[START]

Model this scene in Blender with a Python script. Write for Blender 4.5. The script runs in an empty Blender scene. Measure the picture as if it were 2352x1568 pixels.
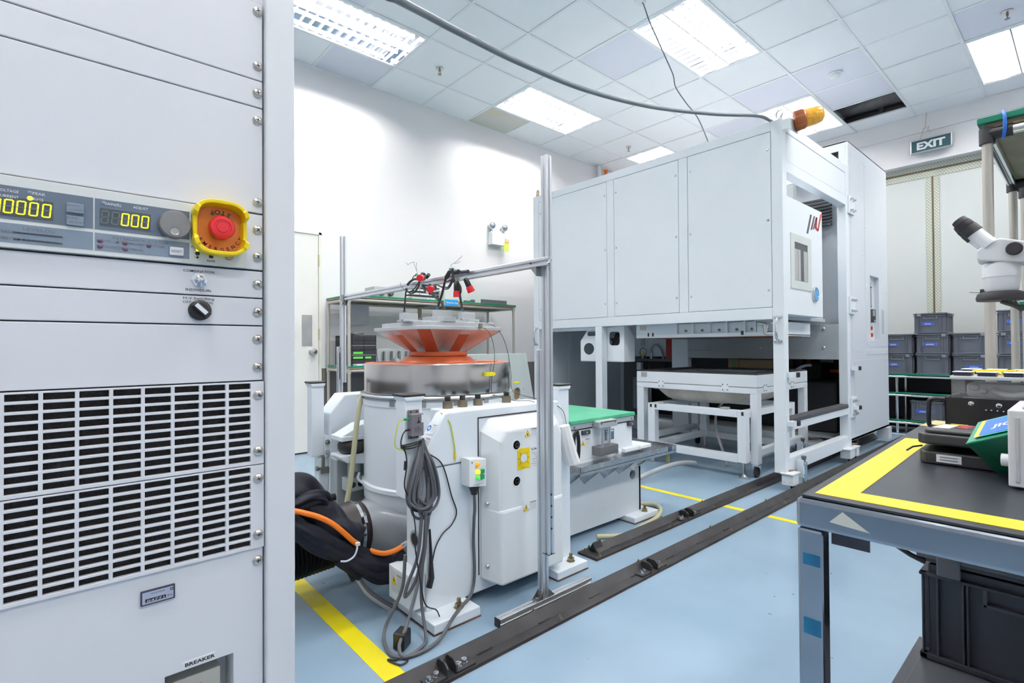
import bpy, bmesh, math, random
from mathutils import Vector, Matrix

# ---------------------------------------------------------------- scene, camera, light level
SC = bpy.context.scene
COL = SC.collection
random.seed(7)

CAM = Vector((0.0, 0.0, 0.975))
YAW, PITCH, ROLL, FPX = math.radians(48.523), math.radians(0.6295), math.radians(-0.3484), 1182.86

def cam_axes():
    f = Vector((math.cos(YAW)*math.cos(PITCH), math.sin(YAW)*math.cos(PITCH), math.sin(PITCH)))
    r = Vector((math.sin(YAW), -math.cos(YAW), 0.0))
    u = r.cross(f)
    c, s = math.cos(ROLL), math.sin(ROLL)
    return c*r + s*u, -s*r + c*u, f
RT, UP, FW = cam_axes()
cd = bpy.data.cameras.new('camera')
cam = bpy.data.objects.new('camera', cd)
COL.objects.link(cam)
m3 = Matrix((RT, UP, -FW)).transposed()
cam.matrix_world = Matrix.Translation(CAM) @ m3.to_4x4()
cd.sensor_width = 36.0
cd.lens = FPX/2352.0*36.0
cd.clip_start = 0.05
cd.clip_end = 60
cd.dof.use_dof = True
cd.dof.focus_distance = 1.5
cd.dof.aperture_fstop = 16.0
SC.camera = cam

w = bpy.data.worlds.new('world')
w.use_nodes = True
w.node_tree.nodes['Background'].inputs[0].default_value = (0.80, 0.88, 1.0, 1)
w.node_tree.nodes['Background'].inputs[1].default_value = 0.3
SC.world = w
vs = SC.view_settings
vs.view_transform = 'Standard'
vs.look = 'None'
vs.exposure = 0.0
vs.gamma = 1.0
vs.use_curve_mapping = False
TUBE = 178.0          # fluorescent tube emission
TUBE_COL = (1.0, 0.955, 0.905)

# where the sight line through a photo pixel meets a real plane of the room (used as a tape measure)
def ray(u, v):
    return RT*((u-1176.0)/FPX) + UP*((784.0-v)/FPX) + FW
def on_x(u, v, x):
    d = ray(u, v); return CAM + d*((x-CAM.x)/d.x)
def on_y(u, v, y):
    d = ray(u, v); return CAM + d*((y-CAM.y)/d.y)
def on_z(u, v, z):
    d = ray(u, v); return CAM + d*((z-CAM.z)/d.z)
def at_d(u, v, d):
    return CAM + ray(u, v)*d

# ---------------------------------------------------------------- materials
MATS = {}
def _new(name):
    m = bpy.data.materials.new(name); m.use_nodes = True
    nt = m.node_tree; b = nt.nodes['Principled BSDF']
    MATS[name] = m
    return m, nt, b
def mat(name, rgb, rough=0.45, metal=0.0, var=0.03, scale=6.0, bump=0.0, bscale=200.0, spec=0.5, coat=0.0):
    if name in MATS: return MATS[name]
    m, nt, b = _new(name)
    tc = nt.nodes.new('ShaderNodeTexCoord')
    n = nt.nodes.new('ShaderNodeTexNoise'); n.inputs['Scale'].default_value = scale; n.inputs['Detail'].default_value = 4
    nt.links.new(tc.outputs['Object'], n.inputs['Vector'])
    r = nt.nodes.new('ShaderNodeValToRGB')
    r.color_ramp.elements[0].position = 0.3; r.color_ramp.elements[1].position = 0.7
    r.color_ramp.elements[0].color = (*[max(0, c*(1-var)) for c in rgb], 1)
    r.color_ramp.elements[1].color = (*[min(1, c*(1+var)) for c in rgb], 1)
    nt.links.new(n.outputs['Fac'], r.inputs['Fac'])
    nt.links.new(r.outputs['Color'], b.inputs['Base Color'])
    b.inputs['Roughness'].default_value = rough
    b.inputs['Metallic'].default_value = metal
    b.inputs['Specular IOR Level'].default_value = spec
    if coat: b.inputs['Coat Weight'].default_value = coat
    if bump:
        n2 = nt.nodes.new('ShaderNodeTexNoise'); n2.inputs['Scale'].default_value = bscale
        nt.links.new(tc.outputs['Object'], n2.inputs['Vector'])
        bp = nt.nodes.new('ShaderNodeBump'); bp.inputs['Strength'].default_value = bump; bp.inputs['Distance'].default_value = 0.002
        nt.links.new(n2.outputs['Fac'], bp.inputs['Height'])
        nt.links.new(bp.outputs['Normal'], b.inputs['Normal'])
    return m
def emit(name, rgb, strength):
    m, nt, b = _new(name)
    b.inputs['Base Color'].default_value = (*rgb, 1)
    b.inputs['Emission Color'].default_value = (*rgb, 1)
    b.inputs['Emission Strength'].default_value = strength
    return m
def brushed(name, rgb, rough, stretch, low=0.80):
    m, nt, b = _new(name)
    tc = nt.nodes.new('ShaderNodeTexCoord')
    mp = nt.nodes.new('ShaderNodeMapping'); mp.inputs['Scale'].default_value = stretch
    n = nt.nodes.new('ShaderNodeTexNoise'); n.inputs['Scale'].default_value = 9; n.inputs['Detail'].default_value = 6
    nt.links.new(tc.outputs['Object'], mp.inputs['Vector']); nt.links.new(mp.outputs['Vector'], n.inputs['Vector'])
    r = nt.nodes.new('ShaderNodeValToRGB')
    r.color_ramp.elements[0].color = (*[c*low for c in rgb], 1); r.color_ramp.elements[1].color = (*rgb, 1)
    r.color_ramp.elements[0].position = 0.3; r.color_ramp.elements[1].position = 0.7
    nt.links.new(n.outputs['Fac'], r.inputs['Fac']); nt.links.new(r.outputs['Color'], b.inputs['Base Color'])
    mr = nt.nodes.new('ShaderNodeMapRange'); mr.inputs['To Min'].default_value = rough*(0.75+0.2*(low > 0.9)); mr.inputs['To Max'].default_value = rough*(1.3-0.24*(low > 0.9))
    nt.links.new(n.outputs['Fac'], mr.inputs['Value']); nt.links.new(mr.outputs['Result'], b.inputs['Roughness'])
    b.inputs['Metallic'].default_value = 1.0
    return m
def glassy(name, rgb, rough=0.03, alpha=0.25):
    m, nt, b = _new(name)
    b.inputs['Base Color'].default_value = (*rgb, 1); b.inputs['Roughness'].default_value = rough
    b.inputs['Alpha'].default_value = alpha
    return m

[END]

_Stated exercise_
Transcribe exactly, with no pictures, the lines running from the first line of the material through the line holding "YAW, PITCH, ROLL, FPX".

_Solution to this task_
Model this scene in Blender with a Python script. Write for Blender 4.5. The script runs in an empty Blender scene. Measure the picture as if it were 2352x1568 pixels.
import bpy, bmesh, math, random
from mathutils import Vector, Matrix

# ---------------------------------------------------------------- scene, camera, light level
SC = bpy.context.scene
COL = SC.collection
random.seed(7)

CAM = Vector((0.0, 0.0, 0.975))
YAW, PITCH, ROLL, FPX = math.radians(48.523), math.radians(0.6295), math.radians(-0.3484), 1182.86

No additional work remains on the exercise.